**Supplied information:**
★ ★ ★ ★ ★ ★ ★

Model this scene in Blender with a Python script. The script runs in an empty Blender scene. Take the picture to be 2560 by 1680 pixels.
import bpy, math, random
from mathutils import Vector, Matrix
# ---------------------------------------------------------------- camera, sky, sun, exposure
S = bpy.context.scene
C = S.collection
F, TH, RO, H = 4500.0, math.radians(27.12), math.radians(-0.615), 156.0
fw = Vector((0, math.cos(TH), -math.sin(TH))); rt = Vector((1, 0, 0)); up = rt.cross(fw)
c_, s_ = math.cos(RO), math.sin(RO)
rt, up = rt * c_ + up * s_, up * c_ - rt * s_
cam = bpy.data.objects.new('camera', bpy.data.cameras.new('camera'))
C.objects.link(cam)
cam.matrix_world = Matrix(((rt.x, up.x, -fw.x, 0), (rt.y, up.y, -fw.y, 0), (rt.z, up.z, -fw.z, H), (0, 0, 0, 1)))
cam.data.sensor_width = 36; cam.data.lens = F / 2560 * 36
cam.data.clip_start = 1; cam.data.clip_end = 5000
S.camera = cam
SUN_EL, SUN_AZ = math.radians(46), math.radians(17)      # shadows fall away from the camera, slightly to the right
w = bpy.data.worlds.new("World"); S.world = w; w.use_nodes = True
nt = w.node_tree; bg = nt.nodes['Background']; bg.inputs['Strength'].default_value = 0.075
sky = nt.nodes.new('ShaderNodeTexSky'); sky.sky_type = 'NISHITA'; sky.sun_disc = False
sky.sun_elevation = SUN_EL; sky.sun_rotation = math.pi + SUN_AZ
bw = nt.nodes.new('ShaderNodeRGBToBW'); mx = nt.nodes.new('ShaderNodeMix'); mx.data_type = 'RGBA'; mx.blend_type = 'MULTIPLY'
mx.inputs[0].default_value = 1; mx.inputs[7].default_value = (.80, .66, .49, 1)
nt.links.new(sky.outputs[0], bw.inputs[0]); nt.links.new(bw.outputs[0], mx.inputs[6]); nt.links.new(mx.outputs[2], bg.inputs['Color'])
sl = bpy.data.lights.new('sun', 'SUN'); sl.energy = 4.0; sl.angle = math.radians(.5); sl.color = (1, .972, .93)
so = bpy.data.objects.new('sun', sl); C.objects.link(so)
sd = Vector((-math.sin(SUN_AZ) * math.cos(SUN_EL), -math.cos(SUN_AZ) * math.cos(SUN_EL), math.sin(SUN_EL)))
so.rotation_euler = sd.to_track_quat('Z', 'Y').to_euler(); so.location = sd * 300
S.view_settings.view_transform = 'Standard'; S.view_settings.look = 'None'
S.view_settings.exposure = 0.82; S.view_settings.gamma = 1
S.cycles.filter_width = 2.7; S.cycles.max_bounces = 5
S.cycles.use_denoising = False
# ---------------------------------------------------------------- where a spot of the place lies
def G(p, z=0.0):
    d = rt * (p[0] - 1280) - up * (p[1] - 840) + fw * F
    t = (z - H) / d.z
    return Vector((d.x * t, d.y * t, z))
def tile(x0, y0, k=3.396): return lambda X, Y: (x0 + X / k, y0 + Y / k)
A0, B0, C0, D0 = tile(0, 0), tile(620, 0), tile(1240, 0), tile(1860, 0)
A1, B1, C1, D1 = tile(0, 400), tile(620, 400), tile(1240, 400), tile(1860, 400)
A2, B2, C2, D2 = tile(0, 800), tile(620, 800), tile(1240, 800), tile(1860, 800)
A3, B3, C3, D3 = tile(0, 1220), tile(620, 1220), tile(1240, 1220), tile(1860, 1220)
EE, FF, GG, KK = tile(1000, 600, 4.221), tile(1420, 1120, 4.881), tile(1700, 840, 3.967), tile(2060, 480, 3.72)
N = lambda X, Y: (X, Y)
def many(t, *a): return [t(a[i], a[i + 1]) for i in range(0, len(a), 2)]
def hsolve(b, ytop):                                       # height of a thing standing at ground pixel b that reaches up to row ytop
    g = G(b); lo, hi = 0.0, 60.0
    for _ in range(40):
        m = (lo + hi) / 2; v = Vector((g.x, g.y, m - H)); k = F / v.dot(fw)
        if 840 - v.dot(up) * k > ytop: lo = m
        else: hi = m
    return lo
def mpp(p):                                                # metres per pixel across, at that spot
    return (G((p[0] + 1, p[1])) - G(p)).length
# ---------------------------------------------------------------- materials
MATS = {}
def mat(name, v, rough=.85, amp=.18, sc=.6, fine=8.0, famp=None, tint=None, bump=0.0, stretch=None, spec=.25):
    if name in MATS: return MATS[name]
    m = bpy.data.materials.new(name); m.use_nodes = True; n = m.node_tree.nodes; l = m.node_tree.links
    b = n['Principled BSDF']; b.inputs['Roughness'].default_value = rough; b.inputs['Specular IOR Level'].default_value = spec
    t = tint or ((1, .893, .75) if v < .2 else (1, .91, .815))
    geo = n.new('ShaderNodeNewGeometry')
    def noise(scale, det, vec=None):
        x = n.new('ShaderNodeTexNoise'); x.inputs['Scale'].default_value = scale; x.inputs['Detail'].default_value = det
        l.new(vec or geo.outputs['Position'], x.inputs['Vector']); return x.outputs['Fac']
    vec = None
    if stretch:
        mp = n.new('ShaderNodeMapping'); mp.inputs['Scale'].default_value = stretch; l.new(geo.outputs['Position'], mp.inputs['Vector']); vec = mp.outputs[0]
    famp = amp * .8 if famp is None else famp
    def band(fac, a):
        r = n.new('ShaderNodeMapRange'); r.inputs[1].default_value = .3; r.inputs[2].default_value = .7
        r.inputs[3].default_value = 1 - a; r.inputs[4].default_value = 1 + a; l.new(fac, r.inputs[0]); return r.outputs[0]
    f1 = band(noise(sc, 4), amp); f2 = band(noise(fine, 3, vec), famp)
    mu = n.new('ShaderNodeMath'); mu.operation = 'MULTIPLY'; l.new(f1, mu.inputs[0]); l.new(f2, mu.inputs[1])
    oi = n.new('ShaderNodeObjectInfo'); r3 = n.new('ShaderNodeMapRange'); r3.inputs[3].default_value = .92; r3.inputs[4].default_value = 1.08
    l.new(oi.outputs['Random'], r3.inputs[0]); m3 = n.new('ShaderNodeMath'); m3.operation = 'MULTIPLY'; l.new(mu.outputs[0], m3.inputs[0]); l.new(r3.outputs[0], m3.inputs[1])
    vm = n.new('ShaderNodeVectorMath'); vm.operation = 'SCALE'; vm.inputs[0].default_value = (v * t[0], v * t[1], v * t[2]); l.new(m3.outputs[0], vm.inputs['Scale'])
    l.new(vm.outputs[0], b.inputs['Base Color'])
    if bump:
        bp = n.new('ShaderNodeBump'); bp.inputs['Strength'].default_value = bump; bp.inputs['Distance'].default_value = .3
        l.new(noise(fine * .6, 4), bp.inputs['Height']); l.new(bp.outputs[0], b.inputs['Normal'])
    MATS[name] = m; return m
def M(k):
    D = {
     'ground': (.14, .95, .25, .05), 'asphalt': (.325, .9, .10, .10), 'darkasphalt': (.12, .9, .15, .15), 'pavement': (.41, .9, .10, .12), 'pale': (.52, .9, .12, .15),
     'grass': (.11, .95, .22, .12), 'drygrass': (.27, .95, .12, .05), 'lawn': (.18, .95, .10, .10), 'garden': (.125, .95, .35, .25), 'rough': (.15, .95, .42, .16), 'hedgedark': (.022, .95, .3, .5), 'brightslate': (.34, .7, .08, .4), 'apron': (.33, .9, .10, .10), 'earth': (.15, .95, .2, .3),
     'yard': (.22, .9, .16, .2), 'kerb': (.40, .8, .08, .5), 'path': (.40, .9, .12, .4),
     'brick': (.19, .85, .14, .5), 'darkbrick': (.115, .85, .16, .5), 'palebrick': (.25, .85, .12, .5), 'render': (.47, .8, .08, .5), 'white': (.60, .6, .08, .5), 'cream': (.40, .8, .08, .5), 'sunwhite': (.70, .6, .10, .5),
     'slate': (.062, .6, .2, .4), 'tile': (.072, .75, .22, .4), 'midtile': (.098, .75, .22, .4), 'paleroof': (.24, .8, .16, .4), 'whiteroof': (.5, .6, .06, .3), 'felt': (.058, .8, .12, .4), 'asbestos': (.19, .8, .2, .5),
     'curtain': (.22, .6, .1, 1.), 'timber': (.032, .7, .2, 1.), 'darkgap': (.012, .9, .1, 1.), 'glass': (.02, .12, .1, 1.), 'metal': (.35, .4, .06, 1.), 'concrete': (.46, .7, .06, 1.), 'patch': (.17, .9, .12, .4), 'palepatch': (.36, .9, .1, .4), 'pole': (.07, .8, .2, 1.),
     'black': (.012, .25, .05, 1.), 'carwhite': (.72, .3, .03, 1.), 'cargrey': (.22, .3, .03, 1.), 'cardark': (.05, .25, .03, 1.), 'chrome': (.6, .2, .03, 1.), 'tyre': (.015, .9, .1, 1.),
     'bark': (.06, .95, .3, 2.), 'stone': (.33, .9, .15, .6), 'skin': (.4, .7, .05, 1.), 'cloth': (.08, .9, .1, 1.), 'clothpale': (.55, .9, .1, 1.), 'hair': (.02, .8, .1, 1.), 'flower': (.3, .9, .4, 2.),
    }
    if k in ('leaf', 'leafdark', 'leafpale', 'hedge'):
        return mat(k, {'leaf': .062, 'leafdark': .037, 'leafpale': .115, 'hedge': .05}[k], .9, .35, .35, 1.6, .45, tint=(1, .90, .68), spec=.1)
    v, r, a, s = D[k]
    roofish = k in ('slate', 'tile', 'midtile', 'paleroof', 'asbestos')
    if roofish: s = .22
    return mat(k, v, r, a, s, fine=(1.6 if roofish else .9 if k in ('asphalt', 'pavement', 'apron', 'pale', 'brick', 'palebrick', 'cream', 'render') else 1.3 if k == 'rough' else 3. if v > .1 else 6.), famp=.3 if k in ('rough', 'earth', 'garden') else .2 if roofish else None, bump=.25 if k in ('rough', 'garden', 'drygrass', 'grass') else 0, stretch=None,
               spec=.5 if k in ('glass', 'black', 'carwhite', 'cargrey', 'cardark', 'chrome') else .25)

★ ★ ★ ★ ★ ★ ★

**What this task involves:**
Give back exactly the lines from the line holding "tint=(1, .90, .68), spec=.1)" through the last line of the listing, including both.

**Complete answer:**
        return mat(k, {'leaf': .062, 'leafdark': .037, 'leafpale': .115, 'hedge': .05}[k], .9, .35, .35, 1.6, .45, tint=(1, .90, .68), spec=.1)
    v, r, a, s = D[k]
    roofish = k in ('slate', 'tile', 'midtile', 'paleroof', 'asbestos')
    if roofish: s = .22
    return mat(k, v, r, a, s, fine=(1.6 if roofish else .9 if k in ('asphalt', 'pavement', 'apron', 'pale', 'brick', 'palebrick', 'cream', 'render') else 1.3 if k == 'rough' else 3. if v > .1 else 6.), famp=.3 if k in ('rough', 'earth', 'garden') else .2 if roofish else None, bump=.25 if k in ('rough', 'garden', 'drygrass', 'grass') else 0, stretch=None,
               spec=.5 if k in ('glass', 'black', 'carwhite', 'cargrey', 'cardark', 'chrome') else .25)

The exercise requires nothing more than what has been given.